From School Library Journal
Grade 4-6-In 1868, 14-year-old Libby West and her family leave Denver for Cheyenne. Her father and his young friend Pete are working as "stringers," eyewitness reporters covering the race to complete a transcontinental railroad. In her diary, Libby records her observations and her family's adventures as they follow the Union Pacific builders. The author does a good job of integrating information about the period into the story and depicting the girl's confusion over which of the many conflicting news stories to believe about the railroad. Both plot and characters are well developed. Readers will enjoy Libby's friendship with Ellie, a girl she meets on her travels, and the beginnings of her romance with Pete. While the diary ends on the last day of the race, an epilogue relates what happened to the fictional characters. The book concludes with a historical note that provides background information and black-and-white pictures from the period. For fans of this and the "American Girl" series (Pleasant Co.).
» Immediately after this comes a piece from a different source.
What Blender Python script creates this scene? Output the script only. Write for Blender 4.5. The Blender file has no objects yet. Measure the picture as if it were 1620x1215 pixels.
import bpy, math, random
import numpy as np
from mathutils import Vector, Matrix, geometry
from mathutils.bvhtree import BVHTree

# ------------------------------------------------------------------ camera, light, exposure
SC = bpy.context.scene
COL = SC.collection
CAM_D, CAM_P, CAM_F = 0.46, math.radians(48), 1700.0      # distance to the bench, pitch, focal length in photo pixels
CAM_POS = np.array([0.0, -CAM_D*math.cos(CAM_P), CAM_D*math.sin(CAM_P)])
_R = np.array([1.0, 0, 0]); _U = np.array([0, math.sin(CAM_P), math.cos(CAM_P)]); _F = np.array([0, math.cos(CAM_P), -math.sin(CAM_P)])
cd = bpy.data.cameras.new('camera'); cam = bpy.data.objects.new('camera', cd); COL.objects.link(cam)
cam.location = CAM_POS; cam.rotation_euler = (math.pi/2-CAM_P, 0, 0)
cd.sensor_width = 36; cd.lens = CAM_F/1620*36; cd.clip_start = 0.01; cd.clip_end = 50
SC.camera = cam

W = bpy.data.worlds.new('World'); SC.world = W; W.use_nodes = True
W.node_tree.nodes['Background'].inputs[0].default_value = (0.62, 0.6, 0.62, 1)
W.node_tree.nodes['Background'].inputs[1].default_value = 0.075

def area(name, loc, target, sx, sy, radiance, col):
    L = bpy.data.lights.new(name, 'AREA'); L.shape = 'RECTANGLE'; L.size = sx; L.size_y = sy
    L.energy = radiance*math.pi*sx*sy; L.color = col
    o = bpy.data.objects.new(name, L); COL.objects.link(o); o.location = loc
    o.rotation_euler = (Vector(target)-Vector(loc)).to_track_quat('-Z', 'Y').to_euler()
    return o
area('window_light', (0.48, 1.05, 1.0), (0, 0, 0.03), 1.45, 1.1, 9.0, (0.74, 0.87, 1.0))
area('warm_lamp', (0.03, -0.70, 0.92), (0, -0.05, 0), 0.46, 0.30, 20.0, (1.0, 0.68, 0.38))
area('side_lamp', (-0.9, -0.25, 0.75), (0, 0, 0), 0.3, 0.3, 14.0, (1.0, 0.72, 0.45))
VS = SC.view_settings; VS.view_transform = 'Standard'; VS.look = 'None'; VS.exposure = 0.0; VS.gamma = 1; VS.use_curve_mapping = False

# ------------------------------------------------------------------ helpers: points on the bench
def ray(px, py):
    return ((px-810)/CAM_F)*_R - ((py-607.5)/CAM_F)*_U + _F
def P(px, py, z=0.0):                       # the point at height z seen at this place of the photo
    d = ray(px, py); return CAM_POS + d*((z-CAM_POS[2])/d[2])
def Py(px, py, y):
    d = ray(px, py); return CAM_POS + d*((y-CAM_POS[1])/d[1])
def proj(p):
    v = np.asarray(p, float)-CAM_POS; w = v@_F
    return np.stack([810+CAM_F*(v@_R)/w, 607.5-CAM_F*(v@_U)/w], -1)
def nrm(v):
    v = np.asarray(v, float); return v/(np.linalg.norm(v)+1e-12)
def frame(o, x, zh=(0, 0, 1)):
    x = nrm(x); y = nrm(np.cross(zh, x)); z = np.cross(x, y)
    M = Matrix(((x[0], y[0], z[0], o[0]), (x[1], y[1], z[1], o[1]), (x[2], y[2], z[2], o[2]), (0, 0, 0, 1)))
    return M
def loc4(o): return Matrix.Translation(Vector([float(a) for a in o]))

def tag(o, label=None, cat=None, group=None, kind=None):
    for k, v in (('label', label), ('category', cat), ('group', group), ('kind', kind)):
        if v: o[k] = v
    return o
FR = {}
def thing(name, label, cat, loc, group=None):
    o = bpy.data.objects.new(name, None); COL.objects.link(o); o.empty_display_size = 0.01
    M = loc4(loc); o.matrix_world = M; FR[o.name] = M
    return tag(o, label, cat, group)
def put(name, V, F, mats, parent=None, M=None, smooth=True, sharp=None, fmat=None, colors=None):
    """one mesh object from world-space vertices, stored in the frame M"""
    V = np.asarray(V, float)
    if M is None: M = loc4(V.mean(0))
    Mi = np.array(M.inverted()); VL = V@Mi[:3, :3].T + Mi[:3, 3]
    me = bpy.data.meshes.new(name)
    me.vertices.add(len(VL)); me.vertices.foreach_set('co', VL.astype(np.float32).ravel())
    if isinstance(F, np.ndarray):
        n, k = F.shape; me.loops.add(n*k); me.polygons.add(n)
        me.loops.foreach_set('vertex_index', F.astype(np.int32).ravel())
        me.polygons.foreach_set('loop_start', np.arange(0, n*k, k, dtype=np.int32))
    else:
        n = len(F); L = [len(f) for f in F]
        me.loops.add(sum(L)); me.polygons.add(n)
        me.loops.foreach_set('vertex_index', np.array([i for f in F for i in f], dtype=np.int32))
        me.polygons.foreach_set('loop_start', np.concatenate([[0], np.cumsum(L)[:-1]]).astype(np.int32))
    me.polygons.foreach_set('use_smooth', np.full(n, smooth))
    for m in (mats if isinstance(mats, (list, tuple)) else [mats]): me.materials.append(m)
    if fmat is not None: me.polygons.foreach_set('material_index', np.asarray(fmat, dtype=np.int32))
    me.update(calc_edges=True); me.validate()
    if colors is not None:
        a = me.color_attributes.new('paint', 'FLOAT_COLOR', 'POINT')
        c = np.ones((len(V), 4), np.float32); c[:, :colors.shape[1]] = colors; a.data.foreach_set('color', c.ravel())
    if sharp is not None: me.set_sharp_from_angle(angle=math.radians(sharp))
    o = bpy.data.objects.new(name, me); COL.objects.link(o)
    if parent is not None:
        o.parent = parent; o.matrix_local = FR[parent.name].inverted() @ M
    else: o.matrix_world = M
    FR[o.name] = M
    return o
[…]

Cathy Coffman, Sunrise Mountain Library, Peoria, AZ Copyright 1999 Reed Business Information, Inc.
From Booklist
Gr. 4^-8. An appropriately workmanlike telling of the building of the transcontinental railroad from the point of view of 14-year-old Libby, daughter of a "stringer," a reporter who follows the railroad, sending back stories. Libby's father buys a handpress to start his own paper in the tent cities that grew up along the building of the railroad. Libby's mother has insisted on the family's staying together, so she, Libby, and Libby's little brother leave Denver to travel with Libby's father. Although the press fails, and Libby's dad reverts to stringer status, Libby fills her diary with the sights and sounds of the busy (and dirty) tent cities, the new words she learns, and her wonderment at glimpses of Indians, Chinese, and Pete, the shy, young former Union soldier imprisoned with her father at Andersonville and now an inseparable companion. The language is not so lively as, for example, that in Sherry Garland's
A Line in the Sand: The Alamo Diary (1998), but a lot of historical information finds its way into the tale, with the Dear America series' usual fine historical footnotes, illustrations, and background appended.